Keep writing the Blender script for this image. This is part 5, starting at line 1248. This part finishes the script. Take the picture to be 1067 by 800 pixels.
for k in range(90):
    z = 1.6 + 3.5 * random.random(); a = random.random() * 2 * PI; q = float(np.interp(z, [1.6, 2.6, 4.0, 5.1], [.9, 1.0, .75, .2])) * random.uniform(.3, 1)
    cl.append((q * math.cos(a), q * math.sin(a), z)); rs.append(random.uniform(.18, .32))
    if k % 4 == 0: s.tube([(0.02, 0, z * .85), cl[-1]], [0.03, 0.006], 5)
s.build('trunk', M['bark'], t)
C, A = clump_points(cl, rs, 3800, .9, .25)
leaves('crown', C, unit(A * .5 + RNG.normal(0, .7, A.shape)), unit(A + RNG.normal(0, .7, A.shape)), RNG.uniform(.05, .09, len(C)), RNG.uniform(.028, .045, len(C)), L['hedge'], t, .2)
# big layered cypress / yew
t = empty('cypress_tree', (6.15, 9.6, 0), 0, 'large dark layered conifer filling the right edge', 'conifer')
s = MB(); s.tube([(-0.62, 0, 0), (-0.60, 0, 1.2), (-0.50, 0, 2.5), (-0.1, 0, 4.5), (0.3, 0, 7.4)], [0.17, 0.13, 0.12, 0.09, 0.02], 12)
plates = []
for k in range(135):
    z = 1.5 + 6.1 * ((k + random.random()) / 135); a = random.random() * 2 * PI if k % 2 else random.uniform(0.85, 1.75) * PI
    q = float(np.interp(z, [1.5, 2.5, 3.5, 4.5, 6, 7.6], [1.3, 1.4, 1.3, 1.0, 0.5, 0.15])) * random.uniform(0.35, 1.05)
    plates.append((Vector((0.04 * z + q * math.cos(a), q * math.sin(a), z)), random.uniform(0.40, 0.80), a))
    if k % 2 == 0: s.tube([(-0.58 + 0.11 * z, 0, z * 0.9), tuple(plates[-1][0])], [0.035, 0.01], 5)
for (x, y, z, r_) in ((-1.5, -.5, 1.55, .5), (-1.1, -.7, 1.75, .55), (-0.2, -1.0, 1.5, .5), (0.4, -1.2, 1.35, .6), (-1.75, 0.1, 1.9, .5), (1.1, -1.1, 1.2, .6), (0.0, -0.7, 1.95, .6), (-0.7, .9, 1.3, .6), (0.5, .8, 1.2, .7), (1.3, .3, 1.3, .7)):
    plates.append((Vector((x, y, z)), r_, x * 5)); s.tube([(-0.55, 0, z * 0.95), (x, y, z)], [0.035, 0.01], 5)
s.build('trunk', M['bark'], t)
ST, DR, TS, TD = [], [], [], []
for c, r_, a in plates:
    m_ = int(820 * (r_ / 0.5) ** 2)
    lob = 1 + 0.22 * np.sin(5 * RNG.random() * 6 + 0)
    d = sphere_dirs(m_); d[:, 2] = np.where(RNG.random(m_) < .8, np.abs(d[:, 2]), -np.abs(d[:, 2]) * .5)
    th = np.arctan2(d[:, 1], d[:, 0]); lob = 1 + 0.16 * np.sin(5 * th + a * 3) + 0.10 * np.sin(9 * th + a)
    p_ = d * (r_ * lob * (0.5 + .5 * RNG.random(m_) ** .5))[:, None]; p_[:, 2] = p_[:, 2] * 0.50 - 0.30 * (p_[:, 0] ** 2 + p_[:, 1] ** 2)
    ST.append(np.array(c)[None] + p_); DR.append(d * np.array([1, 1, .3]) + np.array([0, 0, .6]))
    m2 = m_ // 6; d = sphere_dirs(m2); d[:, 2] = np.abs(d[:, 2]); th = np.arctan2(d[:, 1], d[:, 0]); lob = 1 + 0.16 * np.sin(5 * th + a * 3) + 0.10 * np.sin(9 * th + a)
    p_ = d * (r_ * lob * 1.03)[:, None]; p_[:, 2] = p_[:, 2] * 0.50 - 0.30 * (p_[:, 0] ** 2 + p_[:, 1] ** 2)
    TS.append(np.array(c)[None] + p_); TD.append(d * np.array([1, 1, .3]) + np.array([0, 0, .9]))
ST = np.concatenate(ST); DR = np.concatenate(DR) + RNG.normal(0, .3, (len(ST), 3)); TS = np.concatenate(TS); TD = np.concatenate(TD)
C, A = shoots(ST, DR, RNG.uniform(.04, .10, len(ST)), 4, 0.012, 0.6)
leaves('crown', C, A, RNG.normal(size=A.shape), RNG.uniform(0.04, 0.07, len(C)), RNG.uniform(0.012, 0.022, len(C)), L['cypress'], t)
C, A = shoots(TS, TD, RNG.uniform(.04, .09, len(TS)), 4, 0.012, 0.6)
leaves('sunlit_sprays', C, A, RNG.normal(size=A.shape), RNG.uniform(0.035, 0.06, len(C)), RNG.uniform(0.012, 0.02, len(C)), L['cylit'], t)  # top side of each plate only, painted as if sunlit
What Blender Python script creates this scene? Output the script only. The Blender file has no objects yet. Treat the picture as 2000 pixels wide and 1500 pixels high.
━━━━━━━━━━━━━━━━
Goal:
Copy every line of the material, please, keeping it exactly the same.

Correct output:
Keep writing the Blender script for this image. This is part 5, starting at line 1248. This part finishes the script. Take the picture to be 1067 by 800 pixels.
for k in range(90):
    z = 1.6 + 3.5 * random.random(); a = random.random() * 2 * PI; q = float(np.interp(z, [1.6, 2.6, 4.0, 5.1], [.9, 1.0, .75, .2])) * random.uniform(.3, 1)
    cl.append((q * math.cos(a), q * math.sin(a), z)); rs.append(random.uniform(.18, .32))
    if k % 4 == 0: s.tube([(0.02, 0, z * .85), cl[-1]], [0.03, 0.006], 5)
s.build('trunk', M['bark'], t)
C, A = clump_points(cl, rs, 3800, .9, .25)
leaves('crown', C, unit(A * .5 + RNG.normal(0, .7, A.shape)), unit(A + RNG.normal(0, .7, A.shape)), RNG.uniform(.05, .09, len(C)), RNG.uniform(.028, .045, len(C)), L['hedge'], t, .2)
# big layered cypress / yew
t = empty('cypress_tree', (6.15, 9.6, 0), 0, 'large dark layered conifer filling the right edge', 'conifer')
s = MB(); s.tube([(-0.62, 0, 0), (-0.60, 0, 1.2), (-0.50, 0, 2.5), (-0.1, 0, 4.5), (0.3, 0, 7.4)], [0.17, 0.13, 0.12, 0.09, 0.02], 12)
plates = []
for k in range(135):
    z = 1.5 + 6.1 * ((k + random.random()) / 135); a = random.random() * 2 * PI if k % 2 else random.uniform(0.85, 1.75) * PI
    q = float(np.interp(z, [1.5, 2.5, 3.5, 4.5, 6, 7.6], [1.3, 1.4, 1.3, 1.0, 0.5, 0.15])) * random.uniform(0.35, 1.05)
    plates.append((Vector((0.04 * z + q * math.cos(a), q * math.sin(a), z)), random.uniform(0.40, 0.80), a))
    if k % 2 == 0: s.tube([(-0.58 + 0.11 * z, 0, z * 0.9), tuple(plates[-1][0])], [0.035, 0.01], 5)
for (x, y, z, r_) in ((-1.5, -.5, 1.55, .5), (-1.1, -.7, 1.75, .55), (-0.2, -1.0, 1.5, .5), (0.4, -1.2, 1.35, .6), (-1.75, 0.1, 1.9, .5), (1.1, -1.1, 1.2, .6), (0.0, -0.7, 1.95, .6), (-0.7, .9, 1.3, .6), (0.5, .8, 1.2, .7), (1.3, .3, 1.3, .7)):
    plates.append((Vector((x, y, z)), r_, x * 5)); s.tube([(-0.55, 0, z * 0.95), (x, y, z)], [0.035, 0.01], 5)
s.build('trunk', M['bark'], t)
ST, DR, TS, TD = [], [], [], []
for c, r_, a in plates:
    m_ = int(820 * (r_ / 0.5) ** 2)
    lob = 1 + 0.22 * np.sin(5 * RNG.random() * 6 + 0)
    d = sphere_dirs(m_); d[:, 2] = np.where(RNG.random(m_) < .8, np.abs(d[:, 2]), -np.abs(d[:, 2]) * .5)
    th = np.arctan2(d[:, 1], d[:, 0]); lob = 1 + 0.16 * np.sin(5 * th + a * 3) + 0.10 * np.sin(9 * th + a)
    p_ = d * (r_ * lob * (0.5 + .5 * RNG.random(m_) ** .5))[:, None]; p_[:, 2] = p_[:, 2] * 0.50 - 0.30 * (p_[:, 0] ** 2 + p_[:, 1] ** 2)
    ST.append(np.array(c)[None] + p_); DR.append(d * np.array([1, 1, .3]) + np.array([0, 0, .6]))
    m2 = m_ // 6; d = sphere_dirs(m2); d[:, 2] = np.abs(d[:, 2]); th = np.arctan2(d[:, 1], d[:, 0]); lob = 1 + 0.16 * np.sin(5 * th + a * 3) + 0.10 * np.sin(9 * th + a)
    p_ = d * (r_ * lob * 1.03)[:, None]; p_[:, 2] = p_[:, 2] * 0.50 - 0.30 * (p_[:, 0] ** 2 + p_[:, 1] ** 2)
    TS.append(np.array(c)[None] + p_); TD.append(d * np.array([1, 1, .3]) + np.array([0, 0, .9]))
ST = np.concatenate(ST); DR = np.concatenate(DR) + RNG.normal(0, .3, (len(ST), 3)); TS = np.concatenate(TS); TD = np.concatenate(TD)
C, A = shoots(ST, DR, RNG.uniform(.04, .10, len(ST)), 4, 0.012, 0.6)
leaves('crown', C, A, RNG.normal(size=A.shape), RNG.uniform(0.04, 0.07, len(C)), RNG.uniform(0.012, 0.022, len(C)), L['cypress'], t)
C, A = shoots(TS, TD, RNG.uniform(.04, .09, len(TS)), 4, 0.012, 0.6)
leaves('sunlit_sprays', C, A, RNG.normal(size=A.shape), RNG.uniform(0.035, 0.06, len(C)), RNG.uniform(0.012, 0.02, len(C)), L['cylit'], t)  # top side of each plate only, painted as if sunlit
What Blender Python script creates this scene? Output the script only. The Blender file has no objects yet. Treat the picture as 2000 pixels wide and 1500 pixels high.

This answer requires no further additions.